Let $\omega \in \Omega \backslash \bigcup_{k=0}^{N-1} A^\alpha_{k,N}$ and $s, t \in [0;T]$ with $|s - t| \le \frac{T}{N}$. Then, $\bigg| \bigg(\int^t_s \sigma_u \mathrm dW_u\bigg)(\omega) \bigg| \leq 3 \alpha$ and so $$ \Omega \backslash \bigcup_{k=0}^{N-1} A^\alpha_{k,N} \subseteq \bigg\{ \max_{s,t\in [0;T], |s-t| \le \frac T N} \bigg| \int^t_s \sigma_u \mathrm dW_u \bigg| \le 3 \alpha \bigg\}. $$ As a result, if $N$ is large enough, $$ \mathbb P \bigg[ \max_{s,t\in [0;T], |s-t| \le \frac T N} \bigg| \int^t_s \tilde\sigma_u \mathrm dW_u \bigg| \le 3 \alpha \bigg] \\\ge 1 - \sum_{k=0}^{N-1} \mathbb P \big( A^\alpha_{k,N} \big) \ge 1 - \frac{C}{\alpha^{4} N^{1}} \ge 1 - \delta, $$ which proves the statement.
Since $\tilde X^n$ always moves into the direction of $X$, we also have the following:
Lemma 2. $$ \sup_{t \in [0;T]} \vert \tilde X^n_t \vert \le \sup_{t \in [0;T]} \vert X_t \vert $$
Now since the increments of $X$ are bounded on an event of large probability due to Lemma 1, it is also straightforward to prove this:
Lemma 3. Let $$ M^{\beta,\nu}:=\bigg\{\sup_{0 \le s \le t \le \min(s+\nu,T)} \bigg| \int^t_s \sigma_u \mathrm dW_u \bigg| \le \beta\bigg\}. $$ Then for all $\omega\in M$, we have $$ \sup_{t\in [0;T]} \big\vert \tilde X^{\beta/\nu}_t - X_t \big\vert \le 3 \beta. $$
Now we prove the main statement.
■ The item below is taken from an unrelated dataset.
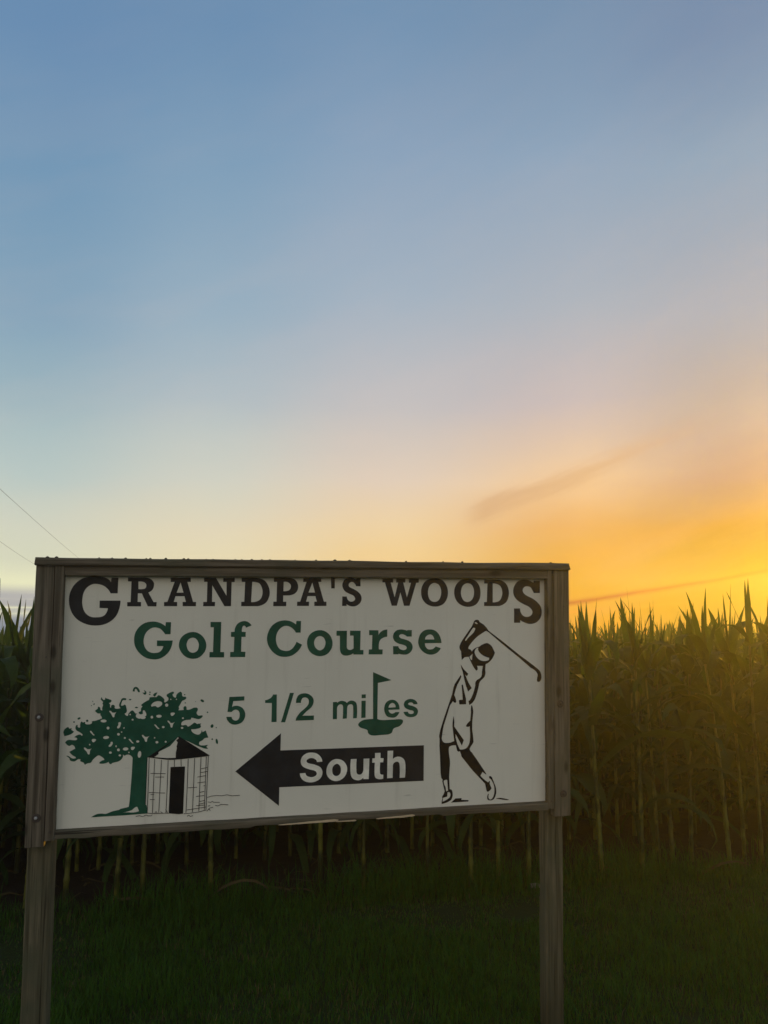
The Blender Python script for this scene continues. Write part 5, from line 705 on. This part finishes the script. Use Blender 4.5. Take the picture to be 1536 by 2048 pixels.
wA, wB = at(0, 978, 14), at(152, 1112, 32)
wire('power_wire', wire_through(wA.y, wA.z, wA.x, wB.y, wB.z, wB.x), 0.0034, 'upper of two thin overhead wires left of the sign')
wA, wB = at(0, 1083, 19.8), at(72, 1130, 30.6)
wire('power_wire', wire_through(wA.y, wA.z, wA.x, wB.y, wB.z, wB.x), 0.0034, 'lower of two thin overhead wires left of the sign')

# ------------------------------------------------------------------ corn
def leafy(name, c0, c1, trans, rough=0.5):
    m, nt, b = newmat(name, rough, 0.15)
    oi = node(nt, 'ShaderNodeObjectInfo')
    n = noise_tex(nt, 12.0, 4)
    st = noise_tex(nt, 1.0, 2, (240, 240, 3))
    c = mixc(nt, smoothmap(nt, M(nt, 'ADD', n, M(nt, 'MULTIPLY', M(nt, 'SUBTRACT', oi.outputs['Random'], 0.5), 0.5)), 0.2, 0.8), c0, c1)
    c = mixc(nt, M(nt, 'MULTIPLY', smoothmap(nt, st, 0.5, 0.7), 0.35), c, tuple(v * 1.6 for v in c1))
    link(nt, c, b.inputs['Base Color'])
    t = node(nt, 'ShaderNodeBsdfTranslucent')
    link(nt, mixc(nt, 1.0, c, (trans[0], trans[1], trans[2]), 'MULTIPLY'), t.inputs[0])
    mx = node(nt, 'ShaderNodeMixShader')
    mx.inputs[0].default_value = 0.38
    link(nt, b.outputs[0], mx.inputs[1])
    link(nt, t.outputs[0], mx.inputs[2])
    link(nt, mx.outputs[0], nt.nodes['Material Output'].inputs[0])
    return m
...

Let $n:=\beta/\nu$. Due to the Minkovski inequality, $$ \sqrt{ \mathbb E\bigg( \int^T_0 \big( \tilde X^n_s - X_s \big)^2 \mathrm dt \bigg) } \\\le \sqrt{ \mathbb E\bigg( \mathbb 1_{M^{\beta,\nu}} \int^T_0 \big( \tilde X^n_s - X_s \big)^2 \mathrm dt \bigg) } + \sqrt{ \mathbb E\bigg( \mathbb 1_{\Omega\backslash M^{\beta,\nu}} \int^T_0 \big( \tilde X^n_s - X_s \big)^2 \mathrm dt \bigg) } $$ The first summand can be bound directly by $3 \beta \sqrt T$ using Lemma 2. The second summand can be bound using Hölder inequality by $$ \mathbb E\bigg( \int^T_0 \mathbb 1_{\Omega\backslash M^{\beta,\nu}} \big( \tilde X^n_s - X_s \big)^2 \mathrm dt \bigg) \\\le \sqrt{ \mathbb E\bigg( \int^T_0 \mathbb 1_{\Omega\backslash M^{\beta,\nu}} \mathrm dt \bigg) } \sqrt{ \mathbb E\bigg( \int^T_0 \big( \tilde X^n_s - X_s \big)^4 \mathrm dt \bigg) } = \sqrt T \sqrt{1 - \mathbb P\big(M^{\beta,\nu}\big) } \sqrt{ \mathbb E\bigg( \int^T_0 \big( \tilde X^n_s - X_s \big)^4 \mathrm dt \bigg) } $$ The first factor can be made arbitrarily small if choosing $\nu$ small enough depending on $\beta$ due to Lemma 1, and the second factor is bounded due to the boundedness of $\sigma$ and Lemma 2.